Good news, however, is that development hasn’t stopped – look forward to some interesting releases in the time to come.

Oh, and Happy New Year. Let’s take this time to thank the generous souls behind the PSP SDK for continuing to provide us with many hours of coding (and classic gaming) goodness. If it wasn’t for them, the PSP would be just another portable gaming console. Thanks, guys.

Media Engine

Monday, October 29th, 2007

I’ve been spending some time researching the Media Engine processor lately, to see how it can be incorporated into any of the current emulators. The gist of it is that the sound engine would be running in a separate process on another processor, freeing the main processor to do other tasks.

Gut feeling suggests that in the case of Handy, the emulator would run at full speed at 333MHz (since at that frequency, performance is almost borderline already — for most games, anyway).

Ultimately what makes programming the ME a challenge is a) interprocess communication (which can quickly become a nightmare), and b) lack of good documentation.

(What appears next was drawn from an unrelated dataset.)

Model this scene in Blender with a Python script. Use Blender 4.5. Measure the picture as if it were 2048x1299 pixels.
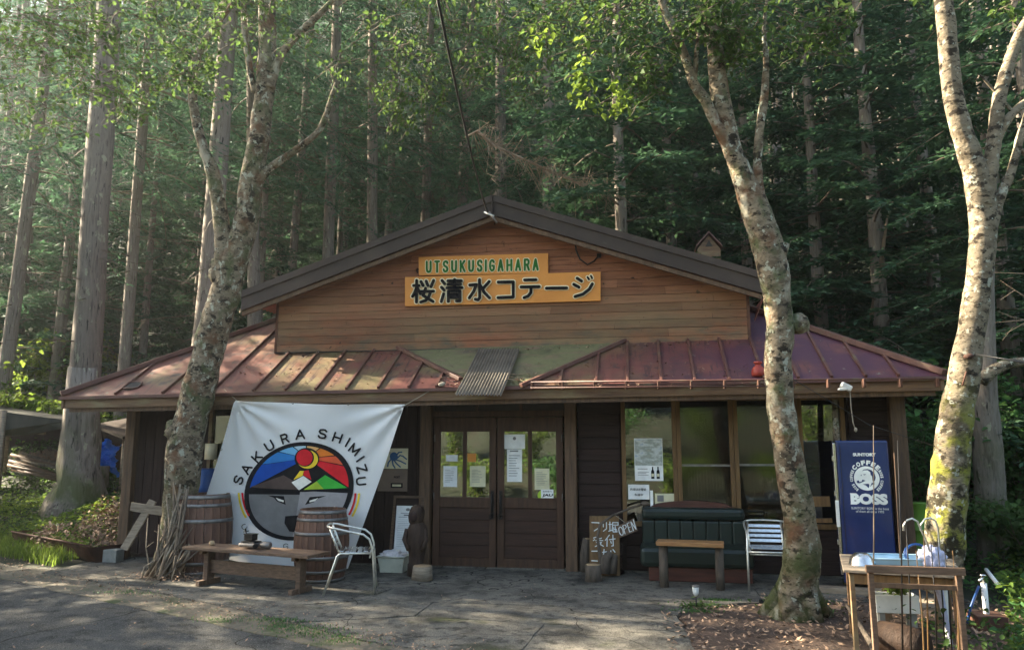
import bpy, bmesh, math, random
import numpy as np
from mathutils import Vector, Matrix, noise as mnoise
rnd = random.Random(7); rng = np.random.default_rng(7)
SC = bpy.context.scene; COL = SC.collection
PI = math.pi; R_ = math.radians
for o in list(bpy.data.objects): bpy.data.objects.remove(o)

# ------------------------------------------------------------------ camera, sky, sun, exposure
YAW, PITCH, FPX, WPX, HPX = R_(9.5), R_(9.0), 1500.0, 2048.0, 1299.0
CAM = Vector((1.92, -10.43, 1.70))
cd = bpy.data.cameras.new('camera'); cam = bpy.data.objects.new('camera', cd); COL.objects.link(cam)
cam.location = CAM; cam.rotation_euler = (PI/2 + PITCH, 0, YAW)
cd.sensor_width = 36; cd.lens = 36*FPX/WPX; cd.clip_start = .05; cd.clip_end = 2000
SC.camera = cam
HAZE = .0010
SUN_EL, SUN_AZ = R_(29), R_(171)          # azimuth of the sun, counter-clockwise from +X: from the left, a touch behind the house
w = bpy.data.worlds.new('World'); SC.world = w; w.use_nodes = True
nt = w.node_tree; bg = nt.nodes['Background']
sky = nt.nodes.new('ShaderNodeTexSky'); sky.sky_type = 'NISHITA'; sky.sun_disc = False
sky.sun_elevation = SUN_EL; sky.sun_rotation = PI/2 - SUN_AZ; sky.air_density = 1.0; sky.dust_density = 1.5
warm = nt.nodes.new('ShaderNodeMixRGB'); warm.blend_type = 'MULTIPLY'; warm.inputs[0].default_value = 1; warm.inputs[2].default_value = (1, .94, .84, 1)
nt.links.new(sky.outputs[0], warm.inputs[1]); nt.links.new(warm.outputs[0], bg.inputs[0]); bg.inputs[1].default_value = .070
sd = bpy.data.lights.new('sun', 'SUN'); sd.energy = 5.0; sd.angle = R_(.6); sd.color = (1, .87, .66)
sun = bpy.data.objects.new('sun', sd); COL.objects.link(sun)
sdir = Vector((math.cos(SUN_EL)*math.cos(SUN_AZ), math.cos(SUN_EL)*math.sin(SUN_AZ), math.sin(SUN_EL)))
sun.rotation_euler = sdir.to_track_quat('Z', 'Y').to_euler(); sun.location = sdir*60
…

Here’s to hoping.

Inactive emulator ports

Friday, September 14th, 2007

As what should be great news to all PlayStation Portable emulation fans, various developers are taking it upon themselves to port various “inactive” (on hiatus or permanently stopped)  classic PSP emulators to the new PSP Slim. dcemu.co.uk reports that at least two emulators have already been ported by someone other than the original author – Snes9xTYL 0.4.2 and NJ’s various emulators.